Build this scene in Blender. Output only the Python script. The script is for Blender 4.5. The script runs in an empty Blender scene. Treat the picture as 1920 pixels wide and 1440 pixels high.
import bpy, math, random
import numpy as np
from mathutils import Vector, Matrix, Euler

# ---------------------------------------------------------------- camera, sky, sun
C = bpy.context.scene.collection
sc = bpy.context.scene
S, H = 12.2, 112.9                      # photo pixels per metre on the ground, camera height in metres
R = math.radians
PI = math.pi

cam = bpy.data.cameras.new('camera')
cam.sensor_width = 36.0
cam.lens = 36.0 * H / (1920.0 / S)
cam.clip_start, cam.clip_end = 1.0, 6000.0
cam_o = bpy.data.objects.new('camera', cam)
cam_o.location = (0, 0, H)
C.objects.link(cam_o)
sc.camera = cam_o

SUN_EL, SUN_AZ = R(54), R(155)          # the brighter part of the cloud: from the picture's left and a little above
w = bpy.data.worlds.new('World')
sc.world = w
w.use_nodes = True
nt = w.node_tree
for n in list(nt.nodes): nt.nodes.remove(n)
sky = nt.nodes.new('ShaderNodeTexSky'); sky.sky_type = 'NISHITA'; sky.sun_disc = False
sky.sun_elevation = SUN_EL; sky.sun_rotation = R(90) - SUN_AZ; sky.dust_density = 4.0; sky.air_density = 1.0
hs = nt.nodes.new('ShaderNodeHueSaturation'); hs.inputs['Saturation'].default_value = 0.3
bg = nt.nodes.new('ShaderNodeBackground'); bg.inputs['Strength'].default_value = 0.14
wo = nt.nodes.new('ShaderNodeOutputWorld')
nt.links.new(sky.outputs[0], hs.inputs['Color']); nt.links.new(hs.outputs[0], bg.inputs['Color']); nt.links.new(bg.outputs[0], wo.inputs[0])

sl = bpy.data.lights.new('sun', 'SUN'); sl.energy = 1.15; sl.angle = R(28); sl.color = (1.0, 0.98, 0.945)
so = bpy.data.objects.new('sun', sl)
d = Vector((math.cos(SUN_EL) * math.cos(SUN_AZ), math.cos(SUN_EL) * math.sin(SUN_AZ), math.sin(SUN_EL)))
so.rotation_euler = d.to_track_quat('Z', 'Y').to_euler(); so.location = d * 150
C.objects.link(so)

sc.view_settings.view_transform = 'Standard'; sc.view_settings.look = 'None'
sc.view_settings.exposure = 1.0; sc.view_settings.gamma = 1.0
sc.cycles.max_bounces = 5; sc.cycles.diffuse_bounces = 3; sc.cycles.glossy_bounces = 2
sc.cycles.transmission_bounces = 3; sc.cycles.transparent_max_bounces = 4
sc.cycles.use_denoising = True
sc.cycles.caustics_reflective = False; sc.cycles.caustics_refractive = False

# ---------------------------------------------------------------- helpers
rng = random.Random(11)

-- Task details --
Extract the complete listing above, reproducing each line exactly.

-- Response --
Build this scene in Blender. Output only the Python script. The script is for Blender 4.5. The script runs in an empty Blender scene. Treat the picture as 1920 pixels wide and 1440 pixels high.
import bpy, math, random
import numpy as np
from mathutils import Vector, Matrix, Euler

# ---------------------------------------------------------------- camera, sky, sun
C = bpy.context.scene.collection
sc = bpy.context.scene
S, H = 12.2, 112.9                      # photo pixels per metre on the ground, camera height in metres
R = math.radians
PI = math.pi

cam = bpy.data.cameras.new('camera')
cam.sensor_width = 36.0
cam.lens = 36.0 * H / (1920.0 / S)
cam.clip_start, cam.clip_end = 1.0, 6000.0
cam_o = bpy.data.objects.new('camera', cam)
cam_o.location = (0, 0, H)
C.objects.link(cam_o)
sc.camera = cam_o

SUN_EL, SUN_AZ = R(54), R(155)          # the brighter part of the cloud: from the picture's left and a little above
w = bpy.data.worlds.new('World')
sc.world = w
w.use_nodes = True
nt = w.node_tree
for n in list(nt.nodes): nt.nodes.remove(n)
sky = nt.nodes.new('ShaderNodeTexSky'); sky.sky_type = 'NISHITA'; sky.sun_disc = False
sky.sun_elevation = SUN_EL; sky.sun_rotation = R(90) - SUN_AZ; sky.dust_density = 4.0; sky.air_density = 1.0
hs = nt.nodes.new('ShaderNodeHueSaturation'); hs.inputs['Saturation'].default_value = 0.3
bg = nt.nodes.new('ShaderNodeBackground'); bg.inputs['Strength'].default_value = 0.14
wo = nt.nodes.new('ShaderNodeOutputWorld')
nt.links.new(sky.outputs[0], hs.inputs['Color']); nt.links.new(hs.outputs[0], bg.inputs['Color']); nt.links.new(bg.outputs[0], wo.inputs[0])

sl = bpy.data.lights.new('sun', 'SUN'); sl.energy = 1.15; sl.angle = R(28); sl.color = (1.0, 0.98, 0.945)
so = bpy.data.objects.new('sun', sl)
d = Vector((math.cos(SUN_EL) * math.cos(SUN_AZ), math.cos(SUN_EL) * math.sin(SUN_AZ), math.sin(SUN_EL)))
so.rotation_euler = d.to_track_quat('Z', 'Y').to_euler(); so.location = d * 150
C.objects.link(so)

sc.view_settings.view_transform = 'Standard'; sc.view_settings.look = 'None'
sc.view_settings.exposure = 1.0; sc.view_settings.gamma = 1.0
sc.cycles.max_bounces = 5; sc.cycles.diffuse_bounces = 3; sc.cycles.glossy_bounces = 2
sc.cycles.transmission_bounces = 3; sc.cycles.transparent_max_bounces = 4
sc.cycles.use_denoising = True
sc.cycles.caustics_reflective = False; sc.cycles.caustics_refractive = False

# ---------------------------------------------------------------- helpers
rng = random.Random(11)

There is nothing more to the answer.